==== EXCERPTED DATA

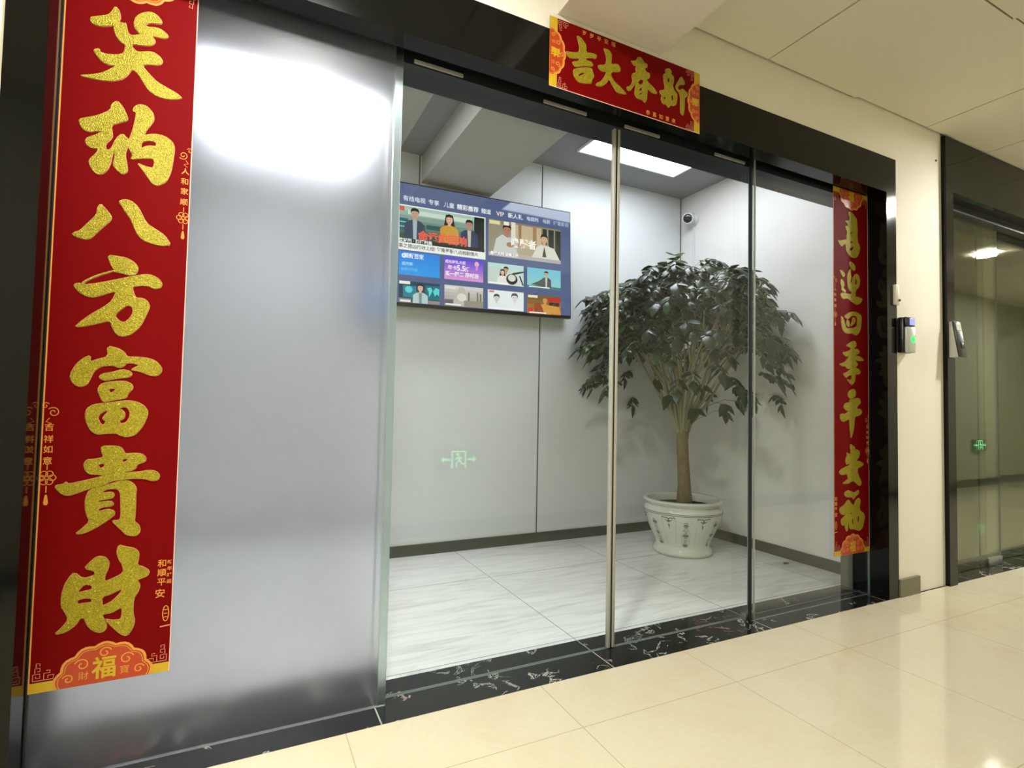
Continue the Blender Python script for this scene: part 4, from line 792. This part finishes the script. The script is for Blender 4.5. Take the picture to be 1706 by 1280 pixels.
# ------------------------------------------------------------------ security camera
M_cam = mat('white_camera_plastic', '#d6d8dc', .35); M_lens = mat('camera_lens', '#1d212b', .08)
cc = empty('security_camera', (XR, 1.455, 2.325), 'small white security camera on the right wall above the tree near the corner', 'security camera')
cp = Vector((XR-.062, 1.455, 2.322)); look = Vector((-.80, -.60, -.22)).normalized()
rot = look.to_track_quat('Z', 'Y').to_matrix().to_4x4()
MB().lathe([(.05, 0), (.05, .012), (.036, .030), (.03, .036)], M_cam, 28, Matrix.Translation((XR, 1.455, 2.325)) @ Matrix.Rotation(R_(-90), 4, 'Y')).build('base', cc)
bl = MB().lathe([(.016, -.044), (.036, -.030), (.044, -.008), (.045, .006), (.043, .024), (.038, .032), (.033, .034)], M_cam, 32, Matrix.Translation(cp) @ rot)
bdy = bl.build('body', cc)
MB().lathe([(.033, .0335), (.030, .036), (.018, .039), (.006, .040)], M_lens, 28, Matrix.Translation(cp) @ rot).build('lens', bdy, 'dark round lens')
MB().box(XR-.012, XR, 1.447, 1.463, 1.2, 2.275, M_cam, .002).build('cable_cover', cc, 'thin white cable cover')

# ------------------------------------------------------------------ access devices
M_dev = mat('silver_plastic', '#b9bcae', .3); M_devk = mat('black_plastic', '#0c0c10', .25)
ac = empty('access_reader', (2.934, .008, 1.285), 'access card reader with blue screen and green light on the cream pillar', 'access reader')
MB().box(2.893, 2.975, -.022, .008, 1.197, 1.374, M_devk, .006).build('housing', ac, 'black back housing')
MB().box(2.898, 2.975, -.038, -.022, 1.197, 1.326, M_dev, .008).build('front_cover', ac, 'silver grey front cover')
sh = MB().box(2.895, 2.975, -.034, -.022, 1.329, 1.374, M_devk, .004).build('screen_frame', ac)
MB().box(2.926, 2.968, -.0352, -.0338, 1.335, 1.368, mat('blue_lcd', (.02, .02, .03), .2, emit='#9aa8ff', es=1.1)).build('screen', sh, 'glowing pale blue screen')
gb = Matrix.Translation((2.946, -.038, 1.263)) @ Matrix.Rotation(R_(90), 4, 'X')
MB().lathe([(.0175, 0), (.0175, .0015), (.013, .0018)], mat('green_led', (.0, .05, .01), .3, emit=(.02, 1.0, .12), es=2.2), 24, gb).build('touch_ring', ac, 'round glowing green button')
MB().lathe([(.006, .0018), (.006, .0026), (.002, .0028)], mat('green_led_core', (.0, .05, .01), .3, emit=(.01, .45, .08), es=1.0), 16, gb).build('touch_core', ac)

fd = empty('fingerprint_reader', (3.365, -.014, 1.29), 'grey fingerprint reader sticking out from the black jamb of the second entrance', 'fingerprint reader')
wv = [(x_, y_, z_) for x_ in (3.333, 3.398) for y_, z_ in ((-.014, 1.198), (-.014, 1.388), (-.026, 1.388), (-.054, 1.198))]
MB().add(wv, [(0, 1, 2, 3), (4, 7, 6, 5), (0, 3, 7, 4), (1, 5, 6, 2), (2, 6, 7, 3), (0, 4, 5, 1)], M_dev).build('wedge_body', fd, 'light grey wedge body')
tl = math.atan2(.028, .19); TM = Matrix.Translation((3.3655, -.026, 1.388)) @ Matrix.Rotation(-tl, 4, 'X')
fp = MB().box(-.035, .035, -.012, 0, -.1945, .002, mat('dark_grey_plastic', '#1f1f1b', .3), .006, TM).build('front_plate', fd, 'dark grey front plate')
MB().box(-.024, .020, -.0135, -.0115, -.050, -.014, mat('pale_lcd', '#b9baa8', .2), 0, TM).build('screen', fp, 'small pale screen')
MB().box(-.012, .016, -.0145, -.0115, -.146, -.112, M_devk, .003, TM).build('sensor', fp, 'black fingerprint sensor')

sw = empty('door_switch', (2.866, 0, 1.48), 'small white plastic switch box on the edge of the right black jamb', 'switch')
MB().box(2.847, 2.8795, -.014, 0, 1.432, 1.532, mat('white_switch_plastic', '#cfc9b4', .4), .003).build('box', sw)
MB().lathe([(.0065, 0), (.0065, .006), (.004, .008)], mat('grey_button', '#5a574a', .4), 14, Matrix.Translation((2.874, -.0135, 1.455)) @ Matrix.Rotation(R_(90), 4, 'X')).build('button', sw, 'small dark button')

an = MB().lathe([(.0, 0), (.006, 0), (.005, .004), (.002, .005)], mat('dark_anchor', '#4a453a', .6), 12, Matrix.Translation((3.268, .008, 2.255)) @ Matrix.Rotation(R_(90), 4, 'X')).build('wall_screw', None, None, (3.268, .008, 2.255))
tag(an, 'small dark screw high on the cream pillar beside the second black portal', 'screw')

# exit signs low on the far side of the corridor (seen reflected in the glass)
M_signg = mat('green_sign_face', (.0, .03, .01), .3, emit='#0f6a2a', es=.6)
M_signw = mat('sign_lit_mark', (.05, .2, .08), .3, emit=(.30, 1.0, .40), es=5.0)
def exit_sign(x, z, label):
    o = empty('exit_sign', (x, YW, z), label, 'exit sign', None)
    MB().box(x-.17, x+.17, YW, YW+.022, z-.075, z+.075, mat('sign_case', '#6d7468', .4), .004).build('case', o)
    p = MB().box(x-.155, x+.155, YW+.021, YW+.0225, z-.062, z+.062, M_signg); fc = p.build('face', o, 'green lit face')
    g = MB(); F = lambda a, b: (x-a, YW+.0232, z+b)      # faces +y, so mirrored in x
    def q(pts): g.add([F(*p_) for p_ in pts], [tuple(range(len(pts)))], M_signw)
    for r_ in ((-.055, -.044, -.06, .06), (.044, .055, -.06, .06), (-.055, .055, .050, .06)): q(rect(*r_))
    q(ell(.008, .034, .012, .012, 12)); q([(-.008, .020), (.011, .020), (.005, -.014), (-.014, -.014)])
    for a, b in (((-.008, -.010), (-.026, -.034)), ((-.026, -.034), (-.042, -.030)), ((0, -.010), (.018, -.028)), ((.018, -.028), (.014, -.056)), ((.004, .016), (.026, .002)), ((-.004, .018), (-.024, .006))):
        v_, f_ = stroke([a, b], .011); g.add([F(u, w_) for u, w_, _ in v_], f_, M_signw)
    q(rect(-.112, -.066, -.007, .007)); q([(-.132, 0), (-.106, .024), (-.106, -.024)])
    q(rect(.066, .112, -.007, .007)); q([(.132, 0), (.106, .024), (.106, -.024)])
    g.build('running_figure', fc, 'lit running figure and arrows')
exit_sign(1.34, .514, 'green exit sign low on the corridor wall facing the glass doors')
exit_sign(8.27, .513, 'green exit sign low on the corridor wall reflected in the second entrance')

========
==== EXCERPTED DATA

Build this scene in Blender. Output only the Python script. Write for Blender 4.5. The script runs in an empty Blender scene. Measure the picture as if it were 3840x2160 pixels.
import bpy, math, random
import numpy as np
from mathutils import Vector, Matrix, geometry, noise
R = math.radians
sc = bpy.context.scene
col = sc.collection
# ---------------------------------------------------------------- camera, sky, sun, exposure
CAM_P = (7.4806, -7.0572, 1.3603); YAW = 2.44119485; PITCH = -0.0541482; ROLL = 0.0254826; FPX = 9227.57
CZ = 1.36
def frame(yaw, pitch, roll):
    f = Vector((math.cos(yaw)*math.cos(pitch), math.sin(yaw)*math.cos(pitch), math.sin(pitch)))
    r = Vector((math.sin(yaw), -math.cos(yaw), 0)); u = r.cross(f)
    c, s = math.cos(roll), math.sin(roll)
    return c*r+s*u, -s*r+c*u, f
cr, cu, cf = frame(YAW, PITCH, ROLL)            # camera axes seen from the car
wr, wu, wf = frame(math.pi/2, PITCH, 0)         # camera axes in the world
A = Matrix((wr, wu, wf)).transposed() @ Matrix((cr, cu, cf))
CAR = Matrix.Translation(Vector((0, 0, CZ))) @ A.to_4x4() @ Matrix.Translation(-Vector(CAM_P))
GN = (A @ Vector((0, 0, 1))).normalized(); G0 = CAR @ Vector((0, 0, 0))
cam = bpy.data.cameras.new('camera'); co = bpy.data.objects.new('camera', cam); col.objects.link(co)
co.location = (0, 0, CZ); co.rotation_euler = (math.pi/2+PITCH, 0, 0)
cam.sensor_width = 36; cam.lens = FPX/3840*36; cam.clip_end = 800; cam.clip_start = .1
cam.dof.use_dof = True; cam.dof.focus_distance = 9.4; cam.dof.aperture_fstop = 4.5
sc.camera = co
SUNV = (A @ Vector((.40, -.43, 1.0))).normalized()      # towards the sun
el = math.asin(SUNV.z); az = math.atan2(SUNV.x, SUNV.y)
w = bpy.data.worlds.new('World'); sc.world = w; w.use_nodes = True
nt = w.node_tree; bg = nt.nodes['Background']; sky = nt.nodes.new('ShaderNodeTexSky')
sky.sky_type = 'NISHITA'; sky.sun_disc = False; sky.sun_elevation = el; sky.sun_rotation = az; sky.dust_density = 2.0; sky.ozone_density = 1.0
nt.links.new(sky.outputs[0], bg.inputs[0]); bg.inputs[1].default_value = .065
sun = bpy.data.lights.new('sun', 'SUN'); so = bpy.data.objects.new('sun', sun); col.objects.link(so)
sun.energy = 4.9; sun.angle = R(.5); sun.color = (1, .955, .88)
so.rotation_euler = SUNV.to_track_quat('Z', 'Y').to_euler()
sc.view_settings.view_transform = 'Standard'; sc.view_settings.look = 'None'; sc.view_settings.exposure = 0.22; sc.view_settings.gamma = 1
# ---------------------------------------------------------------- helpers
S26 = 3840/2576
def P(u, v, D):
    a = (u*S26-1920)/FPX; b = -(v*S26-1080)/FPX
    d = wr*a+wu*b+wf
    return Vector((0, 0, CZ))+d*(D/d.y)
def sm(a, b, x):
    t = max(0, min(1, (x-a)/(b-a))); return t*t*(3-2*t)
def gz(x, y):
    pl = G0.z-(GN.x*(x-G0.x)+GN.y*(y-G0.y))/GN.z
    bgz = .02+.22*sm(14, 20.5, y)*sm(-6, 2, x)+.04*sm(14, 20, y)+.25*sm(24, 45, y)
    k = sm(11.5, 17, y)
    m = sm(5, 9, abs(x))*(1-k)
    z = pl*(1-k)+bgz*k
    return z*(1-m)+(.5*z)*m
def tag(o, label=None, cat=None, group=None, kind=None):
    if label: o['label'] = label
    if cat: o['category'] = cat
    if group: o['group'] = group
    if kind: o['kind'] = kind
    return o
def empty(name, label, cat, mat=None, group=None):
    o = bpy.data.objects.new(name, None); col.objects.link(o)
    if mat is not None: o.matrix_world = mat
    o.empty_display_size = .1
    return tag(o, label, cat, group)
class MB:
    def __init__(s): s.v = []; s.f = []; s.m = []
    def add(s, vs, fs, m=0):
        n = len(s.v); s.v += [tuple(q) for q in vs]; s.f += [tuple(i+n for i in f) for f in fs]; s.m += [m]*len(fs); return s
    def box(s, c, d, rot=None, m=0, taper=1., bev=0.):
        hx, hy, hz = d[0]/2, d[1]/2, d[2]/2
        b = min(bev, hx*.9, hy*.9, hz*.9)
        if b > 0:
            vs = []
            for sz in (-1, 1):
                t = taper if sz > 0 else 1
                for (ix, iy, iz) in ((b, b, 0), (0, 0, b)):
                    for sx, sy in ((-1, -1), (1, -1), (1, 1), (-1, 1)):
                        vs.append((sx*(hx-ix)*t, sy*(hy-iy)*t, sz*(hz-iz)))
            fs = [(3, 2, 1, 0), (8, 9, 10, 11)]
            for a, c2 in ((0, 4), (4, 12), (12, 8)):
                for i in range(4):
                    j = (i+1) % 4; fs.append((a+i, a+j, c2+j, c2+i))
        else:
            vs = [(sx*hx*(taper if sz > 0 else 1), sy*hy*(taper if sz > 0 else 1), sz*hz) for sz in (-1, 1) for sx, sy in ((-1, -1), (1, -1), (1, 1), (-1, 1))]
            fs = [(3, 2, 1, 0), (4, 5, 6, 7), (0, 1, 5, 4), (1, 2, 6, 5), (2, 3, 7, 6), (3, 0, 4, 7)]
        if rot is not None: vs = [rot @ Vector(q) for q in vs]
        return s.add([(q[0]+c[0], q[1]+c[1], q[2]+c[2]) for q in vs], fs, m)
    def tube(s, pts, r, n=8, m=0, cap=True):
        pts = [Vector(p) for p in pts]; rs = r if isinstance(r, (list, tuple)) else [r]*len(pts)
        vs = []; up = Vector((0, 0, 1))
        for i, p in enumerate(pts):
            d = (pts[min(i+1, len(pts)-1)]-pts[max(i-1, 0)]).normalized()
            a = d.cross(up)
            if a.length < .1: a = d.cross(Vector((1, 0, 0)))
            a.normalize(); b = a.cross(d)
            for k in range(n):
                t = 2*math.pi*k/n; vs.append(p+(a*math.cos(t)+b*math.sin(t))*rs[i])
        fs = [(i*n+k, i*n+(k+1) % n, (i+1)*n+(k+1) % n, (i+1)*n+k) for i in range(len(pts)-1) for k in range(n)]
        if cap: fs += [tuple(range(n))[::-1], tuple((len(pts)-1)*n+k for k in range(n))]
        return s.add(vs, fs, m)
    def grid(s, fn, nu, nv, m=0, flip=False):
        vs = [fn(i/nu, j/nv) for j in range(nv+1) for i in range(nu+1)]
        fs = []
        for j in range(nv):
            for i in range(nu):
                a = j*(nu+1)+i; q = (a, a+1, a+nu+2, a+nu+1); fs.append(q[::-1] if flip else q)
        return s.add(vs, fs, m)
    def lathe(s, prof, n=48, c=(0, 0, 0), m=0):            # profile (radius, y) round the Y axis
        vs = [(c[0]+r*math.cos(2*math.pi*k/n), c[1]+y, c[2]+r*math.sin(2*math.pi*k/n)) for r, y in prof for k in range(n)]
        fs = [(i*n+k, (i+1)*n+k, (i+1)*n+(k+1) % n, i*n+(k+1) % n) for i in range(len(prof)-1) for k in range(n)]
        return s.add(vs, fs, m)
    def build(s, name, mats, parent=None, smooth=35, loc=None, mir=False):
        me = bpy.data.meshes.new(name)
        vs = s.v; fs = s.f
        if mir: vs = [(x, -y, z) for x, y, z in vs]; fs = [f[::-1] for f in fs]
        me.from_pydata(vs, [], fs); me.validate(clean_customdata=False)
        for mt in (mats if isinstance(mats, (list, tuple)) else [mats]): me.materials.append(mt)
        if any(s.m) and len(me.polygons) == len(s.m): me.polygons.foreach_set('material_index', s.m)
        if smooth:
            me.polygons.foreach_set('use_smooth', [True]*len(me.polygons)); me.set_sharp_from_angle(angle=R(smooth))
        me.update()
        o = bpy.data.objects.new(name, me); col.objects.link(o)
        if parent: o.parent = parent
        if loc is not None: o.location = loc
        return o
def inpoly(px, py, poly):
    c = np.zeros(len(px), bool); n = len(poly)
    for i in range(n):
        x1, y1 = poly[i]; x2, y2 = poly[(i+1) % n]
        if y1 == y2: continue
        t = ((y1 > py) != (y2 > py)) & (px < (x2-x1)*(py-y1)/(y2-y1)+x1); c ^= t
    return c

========
==== EXCERPTED DATA

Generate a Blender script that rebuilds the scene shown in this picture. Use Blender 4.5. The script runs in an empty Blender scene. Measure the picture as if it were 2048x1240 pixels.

========

GIVEN TASK:
Repeat the entries above verbatim, but only from the line that has "Continue the Blender" down to the line that has "white cable cover')", inclusive.

ANSWER TO THE PROBLEM:
Continue the Blender Python script for this scene: part 4, from line 792. This part finishes the script. The script is for Blender 4.5. Take the picture to be 1706 by 1280 pixels.
# ------------------------------------------------------------------ security camera
M_cam = mat('white_camera_plastic', '#d6d8dc', .35); M_lens = mat('camera_lens', '#1d212b', .08)
cc = empty('security_camera', (XR, 1.455, 2.325), 'small white security camera on the right wall above the tree near the corner', 'security camera')
cp = Vector((XR-.062, 1.455, 2.322)); look = Vector((-.80, -.60, -.22)).normalized()
rot = look.to_track_quat('Z', 'Y').to_matrix().to_4x4()
MB().lathe([(.05, 0), (.05, .012), (.036, .030), (.03, .036)], M_cam, 28, Matrix.Translation((XR, 1.455, 2.325)) @ Matrix.Rotation(R_(-90), 4, 'Y')).build('base', cc)
bl = MB().lathe([(.016, -.044), (.036, -.030), (.044, -.008), (.045, .006), (.043, .024), (.038, .032), (.033, .034)], M_cam, 32, Matrix.Translation(cp) @ rot)
bdy = bl.build('body', cc)
MB().lathe([(.033, .0335), (.030, .036), (.018, .039), (.006, .040)], M_lens, 28, Matrix.Translation(cp) @ rot).build('lens', bdy, 'dark round lens')
MB().box(XR-.012, XR, 1.447, 1.463, 1.2, 2.275, M_cam, .002).build('cable_cover', cc, 'thin white cable cover')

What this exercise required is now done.